For more than a century in England, they were a working-class pigeon — inexpensive and spectacular to watch.
When Pensom arrived in Southern California in 1950, people trekked out to his lofts in Canoga Park to buy his birds and seek his advice.
The English fancy grew and roller clubs popped up all over town, holding auctions and contests. In fly-offs, judges travelled from house to house to watch each competitor's birds roll, rating them on the distance of the tumble, the tightness of the spin and the number of pigeons that did it simultaneously.
Like amateur radios or model ships, this was a man's hobby by default. Roller men often fiddled in their plywood lofts well past dusk, enduring spousal complaints, trying to breed a pigeon that would roll farther, faster and tighter.
Unfortunately, hawks and falcons see all this cartwheeling flesh as snacks falling from the sky. They can ruin months of work in a blink, and are the bane of roller men everywhere.

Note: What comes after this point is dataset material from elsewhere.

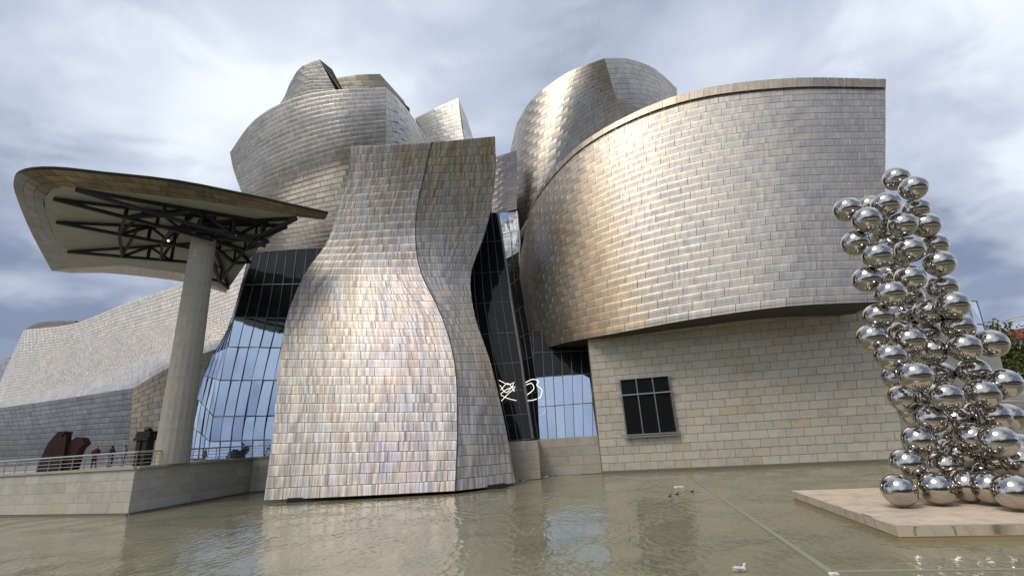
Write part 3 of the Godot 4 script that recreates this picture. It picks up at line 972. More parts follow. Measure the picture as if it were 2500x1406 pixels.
func glass_walls(m: Node3D) -> void:
	# the tall wall left of the fin
	var g := group_of(m, "tall_glass_wall", "tall flaring glass wall between the column and the fin")
	var face := [
		[Vector3(-27.60, 23.75, -46.40), Vector3(-23.77, 23.61, -46.00), Vector3(-19.21, 23.41, -45.60)],
		[Vector3(-28.26, 17.26, -45.70), Vector3(-23.70, 16.76, -45.30), Vector3(-19.36, 16.37, -44.90)],
		[Vector3(-28.52, 11.71, -45.10), Vector3(-24.12, 11.37, -44.70), Vector3(-19.57, 11.02, -44.30)],
		[Vector3(-28.46, 5.93, -44.30), Vector3(-24.34, 5.74, -44.00), Vector3(-20.06, 5.54, -43.70)],
		[Vector3(-28.08, 2.87, -43.80), Vector3(-23.95, 2.78, -43.50), Vector3(-19.62, 2.67, -43.20)]]
	glaze(g, face, 8, 7, M.glass, 0.035, 0.05, 5, 2)  # top rows darkened in colour to stand in for the mirrored bowl
	var flank := [
		[Vector3(-29.58, 23.72, -49.00), Vector3(-28.47, 23.66, -47.50), Vector3(-27.60, 23.75, -46.40)],
		[Vector3(-30.38, 15.97, -48.00), Vector3(-29.20, 16.57, -46.70), Vector3(-28.26, 17.26, -45.70)],
		[Vector3(-31.38, 11.99, -47.00), Vector3(-29.90, 11.84, -46.00), Vector3(-28.52, 11.71, -45.10)],
		[Vector3(-31.44, 7.91, -46.20), Vector3(-29.90, 6.93, -45.20), Vector3(-28.46, 5.93, -44.30)],
		[Vector3(-30.99, 3.04, -45.40), Vector3(-29.53, 2.96, -44.60), Vector3(-28.08, 2.87, -43.80)]]
	glaze(g, flank, 4, 7, M.glass, 0.03, 0.04, 6)
	var s := st_new()
	quad(s, Vector3(-33.77, 28.21, -56.00), Vector3(-20.07, 28.67, -55.00), Vector3(-16.91, 1.82, -49.00), Vector3(-33.26, 2.77, -49.50))
	put(g, "dark_interior", done(s), M.void)
	# unseen dark mass behind the fin, added to darken the gallery's reflections
	s = st_new()
	abox(s, Vector3(-15, 2, -62), Vector3(0.2, 33, -51))
	put(m, "unseen_dark_core", done(s), M.backing)
	# the narrow slot right of the fin
	g = group_of(m, "narrow_glass_slot", "dark narrow glass slot right of the fin")
	var slot := [
		[Vector3(-5.05, 26.34, -46.00), Vector3(-2.97, 25.89, -45.00), Vector3(-0.99, 25.50, -44.20)],
		[Vector3(-5.23, 16.63, -43.60), Vector3(-2.79, 16.45, -43.00), Vector3(-0.22, 16.30, -42.50)],
		[Vector3(-4.10, 8.60, -41.60), Vector3(-1.84, 8.51, -41.20), Vector3(0.46, 8.47, -40.90)],
		[Vector3(-2.83, 2.86, -40.40), Vector3(-0.93, 2.88, -40.00), Vector3(0.87, 2.90, -39.70)]]
	glaze(g, slot, 6, 8, M.glass_dark, 0.01, 0.035, 8)
	pipe(g, "corner_post", [slot[0][2], slot[1][2], slot[2][2], slot[3][2]], 0.16, M.mullion, 8)
	var strip := [
		[Vector3(-0.99, 25.50, -44.20), Vector3(1.06, 26.35, -46.00)],
		[Vector3(-0.57, 21.05, -43.40), Vector3(1.08, 22.53, -45.50)],
		[Vector3(-0.22, 16.30, -42.50), Vector3(0.86, 17.93, -45.00)],
		[Vector3(0.18, 12.02, -41.70), Vector3(1.33, 13.02, -44.00)],
		[Vector3(0.46, 8.47, -40.90), Vector3(1.56, 8.88, -42.40)],
		[Vector3(0.87, 2.90, -39.70), Vector3(1.79, 2.86, -41.00)]]
	glaze(g, strip, 2, 8, M.glass, 0.02, 0.035, 9, 0, 2)  # lower panes darkened in colour; only the top ones mirror sky
	pipe(g, "edge_tube", [Vector3(1.07, 26.40, -46.00), Vector3(1.12, 22.52, -45.50), Vector3(0.82, 19.78, -45.20), Vector3(0.53, 17.96, -45.00)], 0.1, M.alloy, 8)
	# lower glass under the gallery
	g = group_of(m, "lower_glass_wall", "leaning glass wall under the end of the curved gallery")
	var low := [
		[Vector3(1.69, 12.67, -43.60), Vector3(4.76, 12.43, -43.40), Vector3(8.19, 12.16, -43.20)],
		[Vector3(1.53, 8.07, -42.30), Vector3(4.41, 8.07, -42.00), Vector3(7.45, 8.05, -41.70)],
		[Vector3(1.49, 2.79, -40.60), Vector3(3.97, 2.80, -40.30), Vector3(6.55, 2.80, -40.00)]]
	glaze(g, low, 7, 4, M.glass, 0.012, 0.035, 12, 2)  # top rows darkened in colour for the gallery underside they would mirror
	s = st_new()
	quad(s, Vector3(1.17, 15.74, -52.00), Vector3(10.47, 15.13, -52.00), Vector3(8.01, 2.08, -47.00), Vector3(0.23, 2.55, -47.00))
	put(g, "dark_interior", done(s), M.void)
	# glazed stair tower beyond the gallery's right end
	g = group_of(m, "glass_stair_tower", "slim leaning glass stair tower behind the balls")
	var tower := [[Vector3(44.64, 13.36, -46.00), Vector3(44.69, 13.07, -45.00), Vector3(46.49, 13.23, -46.00)], [Vector3(42.64, 6.60, -45.00), Vector3(42.80, 6.46, -44.00), Vector3(44.99, 6.26, -45.00)], [Vector3(41.27, 2.93, -44.60), Vector3(41.49, 2.87, -43.60), Vector3(43.82, 2.77, -44.60)]]
	glaze(g, tower, 2, 6, M.glass, 0.01, 0.06, 15)
	bar(g, "concrete_pier", Vector3(42.96, 9.31, -43.00), Vector3(42.45, 5.08, -43.00), 1.0, M.concrete)

func canopy(m: Node3D) -> void:
	var g := group_of(m, "canopy", "roof canopy on one tall stone column with dark steel trusses")
	# stone column
	var cx := -25.05
	var cz := -35.0
	var ring := func(y: float, r: float) -> Array:
		var p := []
		for k in 13:
			var a := TAU * k / 12.0 + 1.7
			p.append(Vector3(cx + cos(a) * r, y, cz + sin(a) * r))
		return p
	clad(g, "column", [ring.call(20.2, 0.88), ring.call(13.0, 0.97), ring.call(8.0, 1.03), ring.call(2.87, 1.1)], {rows = 28, plen = 0.9, plain = true, flip = true, off = 0.008, edge = 0.014, lap = 0.0, relief = 0.003, mat = M.stone, tint = Color(0.56, 0.52, 0.44), vary = 0.06, hue = 0.03, single = 110, piece = "stone_block", rest = "small_stone_blocks", back = Vector3.ZERO, sink = 0.3, uvjit = 30.0, bu = 16, bv = 4})
	# soffit sheet
	var y := 21.8
	var s := st_new()
	var under := [Vector3(-30.28, 21.80, -28.69), Vector3(-31.69, 21.80, -28.62), Vector3(-33.44, 21.80, -29.71), Vector3(-35.33, 21.80, -31.73), Vector3(-39.56, 21.80, -37.09), Vector3(-43.94, 21.80, -42.97), Vector3(-38.63, 21.80, -43.13), Vector3(-34.71, 21.80, -46.41), Vector3(-34.41, 21.80, -53.14), Vector3(-27.50, 21.80, -44.96), Vector3(-23.14, 21.80, -40.18), Vector3(-17.62, 21.80, -35.23), Vector3(-19.97, 21.80, -33.48), Vector3(-23.24, 21.80, -31.65), Vector3(-25.66, 21.80, -30.55), Vector3(-28.58, 21.80, -29.37)]
	slab(s, under, y, y + 0.12)
	put(g, "soffit", done(s), M.soffit)
	# roof above it
	s = st_new()
	slab(s, under, 22.0, 22.3)
	put(g, "roof", done(s), M.titanium_dull)
	# titanium border round the near and left edges
	var rim := [
		[Vector3(-15.08, 21.97, -35.40), Vector3(-18.00, 22.40, -34.20), Vector3(-20.35, 22.42, -32.40), Vector3(-24.05, 22.44, -29.90), Vector3(-28.18, 22.52, -28.40), Vector3(-30.79, 22.55, -27.50), Vector3(-32.86, 22.54, -27.50), Vector3(-35.18, 22.90, -28.96), Vector3(-37.33, 22.90, -31.24), Vector3(-42.31, 22.90, -37.38), Vector3(-48.78, 22.90, -45.90)],
		[Vector3(-15.62, 21.80, -36.08), Vector3(-17.65, 21.80, -35.15), Vector3(-19.97, 21.80, -33.48), Vector3(-24.48, 21.80, -31.09), Vector3(-27.74, 21.80, -29.78), Vector3(-30.28, 21.80, -28.69), Vector3(-31.69, 21.80, -28.62), Vector3(-33.44, 21.80, -29.71), Vector3(-35.33, 21.80, -31.73), Vector3(-39.56, 21.80, -37.09), Vector3(-43.94, 21.80, -42.97)]]
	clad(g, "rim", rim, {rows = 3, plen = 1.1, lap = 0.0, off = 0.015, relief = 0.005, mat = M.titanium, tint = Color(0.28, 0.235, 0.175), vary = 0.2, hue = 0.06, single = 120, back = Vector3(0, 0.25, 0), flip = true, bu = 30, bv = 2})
	var far := [
		[Vector3(-48.78, 22.90, -45.90), Vector3(-47.44, 22.90, -46.96), Vector3(-43.88, 22.90, -47.80), Vector3(-38.70, 22.90, -51.96), Vector3(-36.86, 22.90, -56.97)],
		[Vector3(-43.94, 21.80, -42.97), Vector3(-42.51, 21.80, -42.88), Vector3(-38.63, 21.80, -43.13), Vector3(-34.71, 21.80, -46.41), Vector3(-34.41, 21.80, -53.14)]]
	clad(g, "far_rim", far, {rows = 2, plen = 1.5, relief = 0.01, mat = M.titanium_dull, tint = Color(0.4, 0.36, 0.3), vary = 0.1, single = 20, back = Vector3(0, 0.2, 0.2), flip = true, bv = 2})
	# steel trusses
	var head := Vector3(cx, 20.6, cz)
	s = st_new()
	tube(s, Vector3(cx, 20.1, cz), Vector3(cx, 21.8, cz), 0.75, 0.6, 16)
	put(g, "column_head", done(s), M.steel)
	var tips := [Vector3(-30.22, 21.65, -28.72), Vector3(-32.66, 21.60, -29.68), Vector3(-35.75, 21.60, -33.14), Vector3(-40.03, 21.60, -38.73)]
	var hubs := [Vector3(-20.20, 19.50, -35.59), Vector3(-23.70, 19.70, -34.20), Vector3(-25.84, 19.70, -35.94), Vector3(-28.02, 19.70, -38.71)]
	for k in 4:
		var tip: Vector3 = tips[k]
		var hub: Vector3 = hubs[k]
		var tr := group_bar(g, "truss")
		var st := st_new()
		var top_end := Vector3(hub.x, 21.6, hub.z)
		beam(st, tip, hub, 0.24)
		beam(st, tip, top_end, 0.2)
		for f in [0.42, 0.62, 0.8, 0.98]:
			beam(st, tip.lerp(hub, f), tip.lerp(top_end, f), 0.18)
		beam(st, tip.lerp(hub, 0.42), tip.lerp(top_end, 0.62), 0.2)
		beam(st, tip.lerp(hub, 0.8), tip.lerp(top_end, 0.62), 0.2)
		put(tr, "truss", done(st), M.steel)
		if k > 0:
			var before: Vector3 = tips[k - 1]
			var hb: Vector3 = hubs[k - 1]
			for f in [0.42, 0.72]:
				bar(g, "cross_tie", tip.lerp(hub, f), before.lerp(hb, f), 0.2, M.steel)
				bar(g, "diagonal_brace", tip.lerp(hub, f), before.lerp(Vector3(hb.x, 21.6, hb.z), f + 0.12), 0.18, M.steel)
	# members fanning out from the column to the right-hand edge
	var ends := [Vector3(-17.58, 21.65, -35.16), Vector3(-19.03, 21.65, -36.48), Vector3(-22.14, 21.65, -39.40), Vector3(-26.41, 21.65, -44.03), Vector3(-33.29, 21.65, -51.72), Vector3(-34.13, 21.65, -49.20)]
	for k in ends.size():
		var st := st_new()
		var e: Vector3 = ends[k]
		var foot := head + (e - head) * 0.3 + Vector3(0, -0.7, 0)
		var knee := head + (e - head) * 0.62 + Vector3(0, -1.0, 0)
		beam(st, head + Vector3(0, -0.3, 0), knee, 0.26)
		beam(st, knee, e, 0.26)
		beam(st, Vector3(head.x, 21.6, head.z), e, 0.22)
		beam(st, foot, Vector3(foot.x, 21.6, foot.z), 0.14)
		beam(st, knee, Vector3(knee.x, 21.6, knee.z), 0.14)
		beam(st, foot, Vector3(knee.x, 21.6, knee.z), 0.12)
		put(g, "branching_truss", done(st), M.steel)
		if k > 0:
			var e2: Vector3 = ends[k - 1]
			bar(g, "cross_tie", knee, head + (e2 - head) * 0.62 + Vector3(0, -1.0, 0), 0.2, M.steel)
	# two bright uplights under the trusses
	for p in [head + Vector3(-2.0, -0.9, 1.2), head + Vector3(3.0, -0.6, 0.6)]:
		var sp := SphereMesh.new()
		sp.radius = 0.09
		sp.height = 0.18
		sp.radial_segments = 12
		sp.rings = 6
		put(g, "spot_lamp", sp, M.neon, p)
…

These are no ragged, bruising street pigeons. They have the chest of an apple, a sheen to their plumage. A combination of a mother's warm care and a eugenicist's cold scheming go into their upbringing. And the best have a plucky, collected character.
Hard-earned knowledge
It can take years of trial and error to get a good team, a “kit'', bred and rolling well. This is no dilettante's hobby. Like an old-world apprenticeship, knowledge is hard-earned — passed gradually, if at all, to the lone neighbourhood kid to show a spark for the birds.
Bobby propped his baby pigeons on the roof outside his bedroom window, where no one could get them. He cleaned them, fed them and took comfort in their cooing in the middle of the night.
He marvelled at their colours and patterns — blue grizzles, red checks, duns, black and whites.
Scott built him a loft and set it up by his front door. Bobby holed up in that little shed so much that people in Jordan Downs took to calling him “Birdman''.
On a roll
Why roller pigeons roll is a mystery.
The behaviour certainly has no evolutionary advantage. Some breeders speculate that they could be suffering seizures. But the birds look to be under control — as if they're simply overcome with the urge to do a few flying backflips.
There is no training a bird to do this right. It's all in the breeding. Once the pigeons burst into the air, they are on their own.